- _REQUIRED WORK_:
Skip the pictures. Set down, word for word, the lines from the start of the material up to and including the line with "rad = math.radians".

- _PROVIDED MATERIAL_:
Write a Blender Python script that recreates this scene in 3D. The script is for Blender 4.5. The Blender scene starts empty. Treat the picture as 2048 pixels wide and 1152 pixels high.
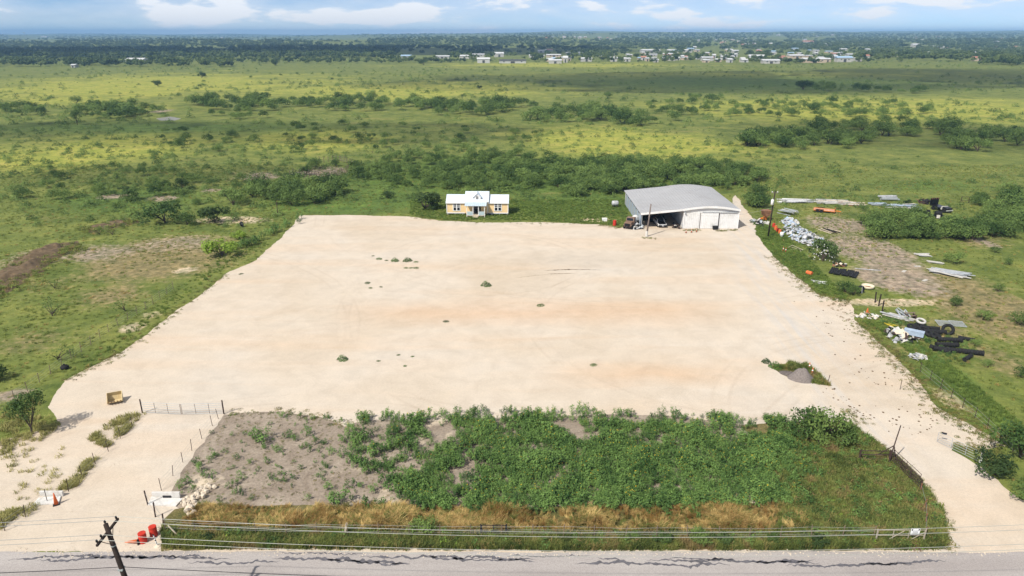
import bpy, bmesh, math, random
import numpy as np
from mathutils import Vector, Matrix, noise

RND = random.Random(11)
NP = np.random.default_rng(5)
SC = bpy.context.scene
COL = SC.collection
rad = math.radians

# ------------------------------------------------------------------ camera
F, H, PITCH = 1400.0, 38.0, rad(20.0)      # focal length in photo pixels, drone height, downward tilt
cam_d = bpy.data.cameras.new("camera")
cam_d.sensor_width = 36.0
cam_d.lens = F / 2048.0 * 36.0
cam_d.clip_start, cam_d.clip_end = 0.5, 40000.0
cam = bpy.data.objects.new("camera", cam_d)
cam.location = (0, 0, H)
cam.rotation_euler = (rad(90) - PITCH, 0, 0)
COL.objects.link(cam)
SC.camera = cam

# ------------------------------------------------------------------ sky and sun
SUN_EL = rad(48)
TO_SUN = Vector((-0.68, -0.73, 0)).normalized() * math.cos(SUN_EL) + Vector((0, 0, math.sin(SUN_EL)))
world = bpy.data.worlds.new("World")
SC.world = world
world.use_nodes = True
wn, wl = world.node_tree.nodes, world.node_tree.links
wn.clear()
w_out = wn.new("ShaderNodeOutputWorld")
w_bg = wn.new("ShaderNodeBackground")
w_bg.inputs["Strength"].default_value = 0.09
sky = wn.new("ShaderNodeTexSky")
sky.sky_type = 'NISHITA'
sky.sun_disc = False
sky.sun_elevation = SUN_EL
sky.sun_rotation = math.atan2(TO_SUN.x, TO_SUN.y)
sky.altitude = 200
sky.air_density, sky.dust_density, sky.ozone_density = 0.4, 0.0, 3.0
w_tc = wn.new("ShaderNodeTexCoord")
w_map = wn.new("ShaderNodeMapping")
w_map.inputs["Scale"].default_value = (6.0, 6.0, 24.0)
w_map.inputs["Location"].default_value = (0.3, 5.2, 1.1)
w_n = wn.new("ShaderNodeTexNoise")
w_n.inputs["Scale"].default_value = 1.0
w_n.inputs["Detail"].default_value = 7.0
w_n.inputs["Roughness"].default_value = 0.52
w_r = wn.new("ShaderNodeValToRGB")
w_r.color_ramp.elements[0].position = 0.505
w_r.color_ramp.elements[1].position = 0.565
w_r.color_ramp.elements[1].color = (0.95, 0.95, 0.95, 1)
w_r2 = wn.new("ShaderNodeValToRGB")
w_r2.color_ramp.elements[0].position = 0.36
w_r2.color_ramp.elements[1].position = 0.70
w_r2.color_ramp.elements[1].color = (0.75, 0.75, 0.75, 1)
w_max = wn.new("ShaderNodeMath"); w_max.operation = 'MAXIMUM'
w_mix = wn.new("ShaderNodeMix"); w_mix.data_type = 'RGBA'
w_mix.inputs[7].default_value = (9.6, 9.9, 10.4, 1)
w_hsv = wn.new("ShaderNodeHueSaturation")
w_hsv.inputs["Saturation"].default_value = 1.0
w_hsv.inputs["Value"].default_value = 1.12
wl.new(w_tc.outputs["Generated"], w_map.inputs["Vector"])
wl.new(w_map.outputs[0], w_n.inputs["Vector"])
wl.new(w_n.outputs["Fac"], w_r.inputs["Fac"])
wl.new(sky.outputs[0], w_hsv.inputs["Color"])
wl.new(w_hsv.outputs[0], w_mix.inputs[6])
wl.new(w_n.outputs["Fac"], w_r2.inputs["Fac"])
wl.new(w_r.outputs["Color"], w_max.inputs[0])
wl.new(w_r2.outputs["Color"], w_max.inputs[1])
wl.new(w_max.outputs[0], w_mix.inputs[0])
wl.new(w_mix.outputs[2], w_bg.inputs["Color"])
wl.new(w_bg.outputs[0], w_out.inputs["Surface"])

sun_d = bpy.data.lights.new("sun", 'SUN')
sun_d.energy = 4.9
sun_d.color = (1.0, 0.945, 0.845)
sun_d.angle = rad(0.55)
sun = bpy.data.objects.new("sun", sun_d)
sun.rotation_euler = (-TO_SUN).to_track_quat('-Z', 'Y').to_euler()
COL.objects.link(sun)

SC.view_settings.view_transform = 'Standard'
SC.view_settings.look = 'None'
SC.view_settings.exposure = 0.17
SC.view_settings.gamma = 1.0
SC.view_settings.use_curve_mapping = False
SC.render.engine = 'CYCLES'
SC.cycles.use_denoising = True
SC.cycles.max_bounces = 5
SC.cycles.diffuse_bounces = 2
SC.cycles.transmission_bounces = 2
SC.cycles.transparent_max_bounces = 6
SC.cycles.volume_bounces = 0
SC.cycles.caustics_reflective = False
SC.cycles.caustics_refractive = False

# ------------------------------------------------------------------ reading the photograph: pixel -> place on the ground
CP, SP = math.cos(PITCH), math.sin(PITCH)
def ray(px, py):
    u = 576.0 - py
    return Vector((px - 1024.0, F * CP + u * SP, -F * SP + u * CP))
def hills(x, y):
    """Height of the terrain: flat round the yard, gentle hills beyond the field."""
    if y < 1300: return 0.0
    t = min(1.0, (y - 1300) / 6200.0); t = t * t * (3 - 2 * t)
    side = 1 / (1 + math.exp(-(x / max(y, 1) - 0.02) * 6.0))
    top = 10 + 42 * side + 9 * math.sin(x * 0.0011 + 1.0) + 5 * math.sin(x * 0.0031 + y * 0.0007)
    return t * top + min(1, (y - 1300) / 1500) * (3.0 * math.sin(x * 0.004 + y * 0.0023) + 6.0 * math.sin(y * 0.0026 + x * 0.0006) + 4.0 * math.sin(y * 0.0043 - x * 0.0012))
def G(px, py, z=0.0):
    d = ray(px, py); t = (z - H) / d.z
    return Vector((d.x * t, d.y * t, z))
def Gt(px, py):
    d = ray(px, py)
    if d.z < 0:
        t = -H / d.z
        p = Vector((d.x * t, d.y * t, 0))
        if p.y < 1300: return p
    s = 1300.0
    while s < 12000:
        t = s / d.y; z = H + d.z * t; x = d.x * t
        if z <= hills(x, s): return Vector((x, s, hills(x, s)))
        s += 25
    t = 9000 / d.y
    return Vector((d.x * t, 9000, hills(d.x * t, 9000)))
def PXM(p):
    """photo pixels per metre at a place"""
    return F / (p[1] * CP + (H - p[2]) * SP)
def to_px(x, y):
    depth = y * CP + H * SP
    return 1024 + F * x / depth, 576 - F * (y * SP - H * CP) / depth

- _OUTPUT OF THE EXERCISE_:
Write a Blender Python script that recreates this scene in 3D. The script is for Blender 4.5. The Blender scene starts empty. Treat the picture as 2048 pixels wide and 1152 pixels high.
import bpy, bmesh, math, random
import numpy as np
from mathutils import Vector, Matrix, noise

RND = random.Random(11)
NP = np.random.default_rng(5)
SC = bpy.context.scene
COL = SC.collection
rad = math.radians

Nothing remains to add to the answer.